In order not to confuse you any more than is necessary, here’s what it all comes down to. Ovitz hires Pellicano to dig up filth on Burkle. Burkle and Ovitz had been partners in business ventures that had all gone south. Burkle claimed Ovitz owed him moolah, and Ovitz claimed the opposite was true. Instead of going to court, both decided to use the oldest Hollywood trick of them all. Get the dirt and put the screws on the sonofabitch and to hell with the courts. The trouble was the Pelican. He played one against the other, confusing the issue even more. Then the Feds stepped in. When Pellicano told Burkle he had dropped his investigation, he also dropped hints that he should be rewarded. Burkle refused. The Feds saw that as a shakedown, and for once they seemed to get it right. But not so fast. Burkle and Ovitz bumped into each other on Rodeo Drive, had a friendly chat and decided that Pellicano was playing them both for suckers. Pellicano seemed dead in the water until it transpired that Burkle had the Pelican’s son swim with dolphins at Sea World, and also had allowed the gumshoe to use one of his retreats in La Jolla.

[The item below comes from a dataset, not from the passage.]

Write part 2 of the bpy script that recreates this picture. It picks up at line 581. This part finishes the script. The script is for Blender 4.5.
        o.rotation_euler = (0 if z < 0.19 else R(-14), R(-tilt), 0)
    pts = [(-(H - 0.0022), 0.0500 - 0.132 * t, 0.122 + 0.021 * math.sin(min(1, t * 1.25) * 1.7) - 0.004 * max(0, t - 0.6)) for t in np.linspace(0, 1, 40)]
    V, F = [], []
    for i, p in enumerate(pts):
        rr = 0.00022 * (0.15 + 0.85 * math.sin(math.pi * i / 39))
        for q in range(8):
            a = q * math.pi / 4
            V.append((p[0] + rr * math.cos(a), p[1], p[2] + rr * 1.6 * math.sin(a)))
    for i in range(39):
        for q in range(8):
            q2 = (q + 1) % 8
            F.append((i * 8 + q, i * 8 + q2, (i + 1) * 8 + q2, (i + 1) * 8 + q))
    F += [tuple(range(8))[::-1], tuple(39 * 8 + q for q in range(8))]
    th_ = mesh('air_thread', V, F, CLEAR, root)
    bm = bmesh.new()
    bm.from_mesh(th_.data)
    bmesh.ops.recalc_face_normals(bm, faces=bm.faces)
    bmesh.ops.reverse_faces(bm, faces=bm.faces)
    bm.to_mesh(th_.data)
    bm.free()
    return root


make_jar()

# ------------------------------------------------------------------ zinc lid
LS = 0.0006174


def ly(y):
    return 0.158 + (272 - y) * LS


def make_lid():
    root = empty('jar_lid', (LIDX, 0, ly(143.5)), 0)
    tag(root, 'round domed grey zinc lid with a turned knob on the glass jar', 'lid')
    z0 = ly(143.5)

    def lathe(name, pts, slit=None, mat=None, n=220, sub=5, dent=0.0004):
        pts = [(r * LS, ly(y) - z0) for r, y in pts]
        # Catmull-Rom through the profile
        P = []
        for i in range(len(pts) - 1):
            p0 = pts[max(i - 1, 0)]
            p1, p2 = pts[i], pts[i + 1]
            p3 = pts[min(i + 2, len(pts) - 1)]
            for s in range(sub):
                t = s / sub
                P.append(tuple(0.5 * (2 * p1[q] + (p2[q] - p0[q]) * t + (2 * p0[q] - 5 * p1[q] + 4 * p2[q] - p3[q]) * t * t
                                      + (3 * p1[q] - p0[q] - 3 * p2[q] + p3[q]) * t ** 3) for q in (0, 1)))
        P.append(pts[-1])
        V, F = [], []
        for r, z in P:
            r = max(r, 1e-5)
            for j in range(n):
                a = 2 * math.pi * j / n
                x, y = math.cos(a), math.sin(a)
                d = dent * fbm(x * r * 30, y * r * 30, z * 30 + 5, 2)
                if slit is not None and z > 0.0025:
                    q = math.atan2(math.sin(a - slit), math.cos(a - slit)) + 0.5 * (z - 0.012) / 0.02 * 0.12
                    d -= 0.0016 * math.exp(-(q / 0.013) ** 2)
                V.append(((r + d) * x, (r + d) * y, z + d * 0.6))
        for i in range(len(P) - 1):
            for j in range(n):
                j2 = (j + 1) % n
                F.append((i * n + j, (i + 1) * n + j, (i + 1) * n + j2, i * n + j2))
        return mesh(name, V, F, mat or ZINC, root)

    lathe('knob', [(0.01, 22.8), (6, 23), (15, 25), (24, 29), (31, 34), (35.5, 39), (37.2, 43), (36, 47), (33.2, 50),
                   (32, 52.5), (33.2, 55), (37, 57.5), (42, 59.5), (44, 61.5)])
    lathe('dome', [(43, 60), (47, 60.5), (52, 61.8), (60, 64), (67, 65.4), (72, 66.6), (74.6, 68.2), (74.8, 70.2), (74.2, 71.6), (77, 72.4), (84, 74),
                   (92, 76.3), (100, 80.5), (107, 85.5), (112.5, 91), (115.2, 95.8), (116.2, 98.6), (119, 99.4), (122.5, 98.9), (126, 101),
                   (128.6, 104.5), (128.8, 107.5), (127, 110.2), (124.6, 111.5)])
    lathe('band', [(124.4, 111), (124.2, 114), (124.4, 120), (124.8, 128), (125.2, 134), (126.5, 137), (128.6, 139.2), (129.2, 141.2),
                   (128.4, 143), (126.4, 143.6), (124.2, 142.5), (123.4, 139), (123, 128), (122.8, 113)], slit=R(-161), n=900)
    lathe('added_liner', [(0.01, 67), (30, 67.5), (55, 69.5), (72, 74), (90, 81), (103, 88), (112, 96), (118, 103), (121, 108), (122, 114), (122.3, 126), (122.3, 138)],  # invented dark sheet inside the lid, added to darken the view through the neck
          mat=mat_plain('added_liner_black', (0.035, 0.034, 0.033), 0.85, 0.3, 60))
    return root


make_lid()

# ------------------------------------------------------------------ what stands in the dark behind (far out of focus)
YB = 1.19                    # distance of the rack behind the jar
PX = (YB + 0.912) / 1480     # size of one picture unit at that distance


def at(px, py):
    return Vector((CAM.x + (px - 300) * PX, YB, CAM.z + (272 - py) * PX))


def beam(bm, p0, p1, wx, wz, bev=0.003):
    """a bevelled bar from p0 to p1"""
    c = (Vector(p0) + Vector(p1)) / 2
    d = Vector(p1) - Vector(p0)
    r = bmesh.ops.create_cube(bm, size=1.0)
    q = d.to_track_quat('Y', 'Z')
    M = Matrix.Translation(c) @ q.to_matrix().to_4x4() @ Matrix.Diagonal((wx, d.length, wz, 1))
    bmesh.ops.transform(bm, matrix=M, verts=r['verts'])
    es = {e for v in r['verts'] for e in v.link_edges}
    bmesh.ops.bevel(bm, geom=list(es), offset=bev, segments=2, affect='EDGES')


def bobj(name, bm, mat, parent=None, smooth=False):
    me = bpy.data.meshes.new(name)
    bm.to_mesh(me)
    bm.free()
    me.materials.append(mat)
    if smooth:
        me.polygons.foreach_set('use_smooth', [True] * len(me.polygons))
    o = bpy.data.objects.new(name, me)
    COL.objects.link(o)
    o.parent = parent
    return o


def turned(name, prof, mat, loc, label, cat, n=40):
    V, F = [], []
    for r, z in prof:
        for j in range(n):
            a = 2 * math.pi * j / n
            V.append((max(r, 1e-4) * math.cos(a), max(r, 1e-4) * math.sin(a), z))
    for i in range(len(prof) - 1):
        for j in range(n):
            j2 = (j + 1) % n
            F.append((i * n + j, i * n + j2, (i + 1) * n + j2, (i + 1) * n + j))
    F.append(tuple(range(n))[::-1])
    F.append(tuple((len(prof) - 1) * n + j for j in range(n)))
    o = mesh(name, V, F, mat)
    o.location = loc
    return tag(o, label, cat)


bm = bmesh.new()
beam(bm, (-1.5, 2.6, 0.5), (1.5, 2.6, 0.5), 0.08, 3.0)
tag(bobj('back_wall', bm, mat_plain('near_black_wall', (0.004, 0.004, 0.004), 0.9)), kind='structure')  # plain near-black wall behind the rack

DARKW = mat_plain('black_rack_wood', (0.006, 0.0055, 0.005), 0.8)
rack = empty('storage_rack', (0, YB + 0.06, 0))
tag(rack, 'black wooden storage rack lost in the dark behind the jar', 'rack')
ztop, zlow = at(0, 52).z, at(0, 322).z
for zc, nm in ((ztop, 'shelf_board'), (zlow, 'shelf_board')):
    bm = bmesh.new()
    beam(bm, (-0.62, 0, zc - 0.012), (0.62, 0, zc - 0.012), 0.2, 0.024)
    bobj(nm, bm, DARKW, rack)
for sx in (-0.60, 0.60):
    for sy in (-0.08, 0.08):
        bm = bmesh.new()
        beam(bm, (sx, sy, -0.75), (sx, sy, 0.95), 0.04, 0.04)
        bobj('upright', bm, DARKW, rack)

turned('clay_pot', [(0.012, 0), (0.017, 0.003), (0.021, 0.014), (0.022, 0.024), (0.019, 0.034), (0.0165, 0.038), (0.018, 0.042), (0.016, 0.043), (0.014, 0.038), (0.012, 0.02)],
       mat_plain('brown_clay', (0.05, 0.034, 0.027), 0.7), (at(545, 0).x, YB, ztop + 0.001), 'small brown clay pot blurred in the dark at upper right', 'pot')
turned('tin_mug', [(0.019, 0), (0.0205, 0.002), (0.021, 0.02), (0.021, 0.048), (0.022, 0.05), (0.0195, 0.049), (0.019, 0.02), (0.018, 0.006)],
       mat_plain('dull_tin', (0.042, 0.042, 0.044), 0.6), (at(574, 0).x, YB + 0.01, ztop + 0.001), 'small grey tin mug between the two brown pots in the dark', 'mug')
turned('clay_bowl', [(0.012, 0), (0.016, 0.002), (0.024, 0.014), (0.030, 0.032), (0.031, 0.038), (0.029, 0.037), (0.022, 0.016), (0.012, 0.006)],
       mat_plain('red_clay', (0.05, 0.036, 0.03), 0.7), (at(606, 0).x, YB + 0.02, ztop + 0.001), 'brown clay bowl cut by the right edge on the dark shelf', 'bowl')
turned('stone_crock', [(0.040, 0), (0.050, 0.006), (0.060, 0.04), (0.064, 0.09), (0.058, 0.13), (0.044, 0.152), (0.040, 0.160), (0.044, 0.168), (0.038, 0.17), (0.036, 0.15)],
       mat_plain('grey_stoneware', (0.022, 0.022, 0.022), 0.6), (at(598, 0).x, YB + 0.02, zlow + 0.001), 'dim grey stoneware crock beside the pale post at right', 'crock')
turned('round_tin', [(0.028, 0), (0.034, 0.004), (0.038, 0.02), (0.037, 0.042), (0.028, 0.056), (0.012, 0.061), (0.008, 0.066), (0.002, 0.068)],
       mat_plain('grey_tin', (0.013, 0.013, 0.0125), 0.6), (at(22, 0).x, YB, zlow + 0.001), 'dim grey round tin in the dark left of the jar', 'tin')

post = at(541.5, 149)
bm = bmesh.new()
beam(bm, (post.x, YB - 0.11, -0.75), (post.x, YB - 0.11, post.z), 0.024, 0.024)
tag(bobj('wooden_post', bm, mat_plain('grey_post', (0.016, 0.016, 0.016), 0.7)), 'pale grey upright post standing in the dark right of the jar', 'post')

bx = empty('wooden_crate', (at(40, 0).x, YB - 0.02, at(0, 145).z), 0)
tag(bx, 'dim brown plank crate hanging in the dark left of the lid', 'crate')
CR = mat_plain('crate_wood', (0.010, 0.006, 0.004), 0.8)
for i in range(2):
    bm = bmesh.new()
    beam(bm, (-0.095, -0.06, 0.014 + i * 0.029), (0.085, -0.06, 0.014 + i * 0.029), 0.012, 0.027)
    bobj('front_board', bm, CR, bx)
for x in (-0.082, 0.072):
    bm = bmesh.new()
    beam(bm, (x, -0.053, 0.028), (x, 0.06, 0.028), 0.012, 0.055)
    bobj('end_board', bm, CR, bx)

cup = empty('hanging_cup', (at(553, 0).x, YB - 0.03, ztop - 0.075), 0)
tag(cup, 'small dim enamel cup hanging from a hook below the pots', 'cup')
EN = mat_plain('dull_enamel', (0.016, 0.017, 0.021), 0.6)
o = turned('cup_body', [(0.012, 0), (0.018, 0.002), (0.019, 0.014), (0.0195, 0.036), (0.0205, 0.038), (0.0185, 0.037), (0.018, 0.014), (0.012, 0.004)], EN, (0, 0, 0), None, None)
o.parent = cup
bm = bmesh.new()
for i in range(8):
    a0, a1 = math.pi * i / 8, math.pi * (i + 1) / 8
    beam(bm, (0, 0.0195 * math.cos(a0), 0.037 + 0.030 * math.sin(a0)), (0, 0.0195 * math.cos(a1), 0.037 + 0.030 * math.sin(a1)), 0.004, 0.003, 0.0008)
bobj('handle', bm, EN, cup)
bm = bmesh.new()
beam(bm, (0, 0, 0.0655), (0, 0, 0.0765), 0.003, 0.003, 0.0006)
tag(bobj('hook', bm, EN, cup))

As of writing, Pellicano is in jail, Ovitz and Burkle are furious with each other and use the press to spread unkind stories, and Burkle has yet again hit the headlines due to yet another shakedown, this time by a little squirt by the name of Jared Paul Stern. Stern, who makes Pellicano seem to possess plenipotential dignity by comparison, was an occasional contributor to ‘Page Six’, the number one gossip column in America run by my friend Richard Johnson. Stern allegedly tried to shake down Burkle — the Feds have him on tape — offering the billionaire favourable coverage on ‘Page Six’ in exchange for 250,000 greenbacks. (That number seems to be a favourite with those shaking down Burkle.) The only problem is that Stern making that offer is like my offering to act as honest broker between Uncle Sam and Osama bin Laden. Nothing stops me from doing it, but for some strange reason not too many people will take it seriously. The Feds, needless to say, will try to get Stern to sing and incriminate higher-ups, which is what Feds do for a living. But it would be a travesty of justice. Stern is a slimy little hack trying to break into the big time. He will sing any tune he’s told to sing. I am no friend of the Murdoch press, but Richard Johnson is as incorruptible and as clean as they come, and anyone who says the opposite has an axe to grind.